Without increased climate action, no country can ever be great again.
“Today, East Africa is experiencing a drought made worse by global warming, with more than 13 million people at risk. Just two degrees of warming will double the length of extreme heatwaves and affect vulnerable regions in just a few decades,” Eyasu warned, urging climate negotiators in Bonn to speed up reductions of greenhouse gas emissions and bolster efforts to aid less developed countries.
Last November, in a forceful statement—the Marrakech Communiqué—the CVF said that the world has just one chance to take meaningful action, and it’s the Paris Agreement. This week, during a press conference, representatives from those countries commented on changes in United States policy.
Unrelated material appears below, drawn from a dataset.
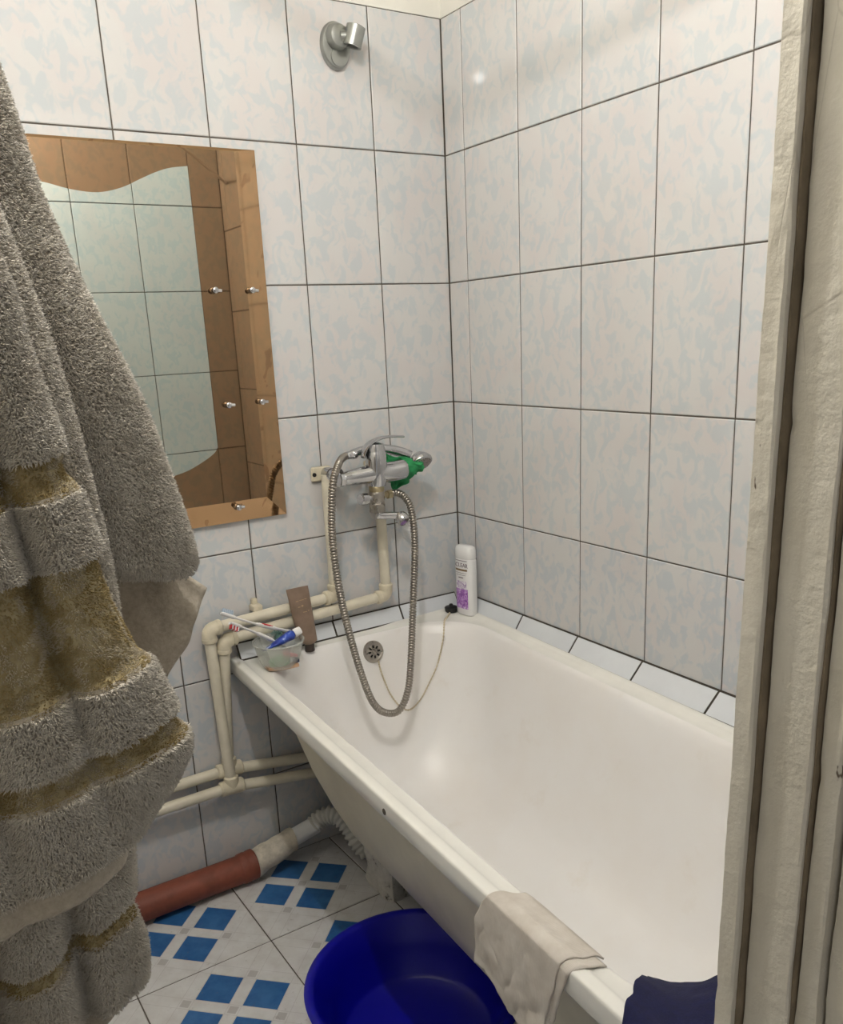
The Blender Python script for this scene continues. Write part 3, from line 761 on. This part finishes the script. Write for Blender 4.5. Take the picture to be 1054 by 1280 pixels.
rz = thing('disposable_razor', BC+Vector((.03, -.01, .02)), 'small red razor with dark head inside the plastic bowl', 'razor')
obj('handle', MB().tube([BC+Vector((-.004, -.030, .040)), BC+Vector((.012, -.034, .034)), BC+Vector((.030, -.030, .026))], [.0045, .0055, .004], 10), simple('pinkish_red_plastic', (206, 70, 88), .4), rz, True)
obj('razor_head', MB().box(BC+Vector((.022, -.036, .010)), BC+Vector((.034, -.018, .021)), .002), simple('dark_blue_plastic', (44, 48, 74), .4), rz)
bag = MB()
for k in range(16):
    a = 2*PI*k/16+.3; c = Vector((BC.x+.018, BC.y+.036, zr-.004))
    bag.tube([c, c+Vector((.010*math.cos(a), .007*math.sin(a), .010+.006*random.random())), c+Vector((.021*math.cos(a), .012*math.sin(a), .012*random.random()))], [.0016, .0012, .0008], 6)
bag.sphere((BC.x+.018, BC.y+.036, zr-.010), .013, 8)
tag(obj('bath_scrubber', bag, simple('greenish_steel_mesh', (116, 150, 142), .35, .6), None, True), 'small greenish wire scrubber behind the toothpaste in the bowl', 'scrubber')
# flat brown strip in front of the bowl
def strip_ring(s):
    x = -.640+.068*s; y = -.124-.018*s
    z = on_tub(-.640, -.124, 0).z+.0035-.0002*s+.003*(2*s-1)**2
    return [(x, y-.011, z-.002), (x, y+.011, z-.002), (x, y+.011, z+.005), (x, y-.011, z+.005)]
tag(obj('wooden_strip', MB().loft([strip_ring(i/10) for i in range(11)]), simple('light_brown_wood', (176, 142, 112), .6, var=.25, scale=60), None, True, 50), 'small flat light brown strip lying on the tub rim before the bowl', 'strip')

# ------------------------------------------------------------------ blue basin
bs = tag(obj('wash_basin', MB().lathe([(.02, .002), (.135, .002), (.143, .006), (.150, .014), (.172, .070), (.196, .122), (.203, .126), (.208, .123), (.2095, .127), (.205, .1315), (.197, .1315), (.190, .126), (.166, .070), (.146, .018), (.139, .010), (.120, .0085), (.1175, .0065), (.02, .0065)], (-.640, -.715, .0005), (0, 0, 1), 72), BASIN, None, True, 50), 'royal blue plastic wash basin on the floor tucked under the bathtub', 'basin')

# ------------------------------------------------------------------ cloths on the tub rim
def drape(t, s, out_len, in_len, lift, vfun):
    """s: metres along the profile, negative = inside the tub, positive = outside, hanging; t = distance v along the tub"""
    prof = [(-.40, -.13, -.25), (-.30, -.10, -.17), (-.16, -.078, -.090), (-.10, -.066, -.035), (-.075, -.058, -.014), (-.055, -.048, -.0055), (-.035, -.030, -.003), (-.02, -.018, .001), (-.01, -.008, .0005), (0, .0005, -.004), (.012, .002, -.013), (.04, .003, -.040), (.30, .010, -.30)]
    for (a, d0, h0), (b, d1, h1) in zip(prof[:-1], prof[1:]):
        if a <= s <= b:
            k = (s-a)/(b-a); return TW+d0+(d1-d0)*k, h0+(h1-h0)*k
    return TW+.01, -.3
def cloth_on_rim(name, t0, t1, f_in, f_out, mat, amp, nu, nv, lift, seed, flat=1.0, parent=None):
    def f(u, w):
        v = t0(w)+(t1(w)-t0(w))*u
        s = -f_in(u)+(f_in(u)+f_out(u))*w
        uu, h = drape(v, s, 0, 0, 0, None)
        if s < -.035: h = -.003+(h+.003)*max(0, 1-(1-flat)*2.4*u); uu = uu if flat == 1 else TW+s*.92
        k = max(0, min(1, (s-.01)/.08))
        d = amp*(noise.noise(Vector((u*5+seed, w*4, 1)))+.5*noise.noise(Vector((u*11+seed, w*9, 3)))+.35*math.sin(u*17+w*3+seed))*(.12+k)
        return TP(uu+lift*min(1, max(.25, k+.3))+(abs(d) if s > -.005 else 0), v+.004*noise.noise(Vector((u*9, w*9, seed))), h+lift+(abs(d)*.4 if s < .01 else 0))
    return obj(name, sheet(nu, nv, f), mat, parent, True, 80)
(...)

American climate negotiators have not yet said precisely how the U.S. position at these negotiations will change, but have made it clear that all existing policies and commitments are under review, and that there will be no contribution to the Green Climate Fund. President Donald Trump has called climate change a hoax and said during the campaign that he would “cancel” the Paris climate agreement, though more recently his administration has been waffling on whether or not to remain in the accord.
Philippines climate change commissioner Emmanuel de Guzman seemed to be speaking directly to Trump when he said: “Without increased climate action, no country can ever be great again. We fought hard for the Paris Agreement and the 1.5-degree threshold, the threshold for our survival…. Greatness is most apparent with climate action. Failure is not an option.”
Also addressing the new political circumstances in the U.S. indirectly, Costa Rica’s William Calvo said: “We need to explain to countries that this is a matter of survival.”
The political statements from the CVF were reinforced at a scientific dialogue during the Bonn talks, where researchers highlighted recent studies showing that Africa, in particular, is dangerously vulnerable to the adverse effects of global warming.
Africa will be affected “very soon and very heavily,” said Jana Sillmann, who studies climate extremes at CICERO, a climate research institute based in Norway. In a recent study, Sillman and colleagues tried to dispel the notion that dangerous climate change can be averted with the two-degree cap on warming. Africa’s geographic position means it’s vulnerable to heatwaves all year round, not just in summer.
The study says dangerous heatwaves in Africa will become widespread and common by 2075. Low-latitude regions have much less variability in day-to-day temperatures than mid-latitude continents like Europe and North America.
Countries around the Horn of Africa and in West Africa are likely to be affected the most. A 2016 study in the journal Environmental Research Letters spells out the risk for Africa in detail: The poorest 20 percent of the world’s population will feel the heat extremes sooner than richer regions, even though the latter regions cumulatively emit the lowest amounts of CO2.
“Heatwaves are not increasing evenly everywhere. They are becoming much more frequent more quickly for countries nearer the equator. These are the poorer nations,” said Erich Fischer, a university researcher at ETH Zurich. “We also know the wealthiest countries will be able to cope with the impacts more easily than poorer nations.”
Recent U.N. reports on world hunger reinforce these findings, showing that up to 50 million people in Africa faced food shortages during the past year. Another U.N. report suggested the cost of adapting to climate change in developing countries could rise to between $280 and $500 billion per year by 2050, a figure that is four to five times greater than previous estimates.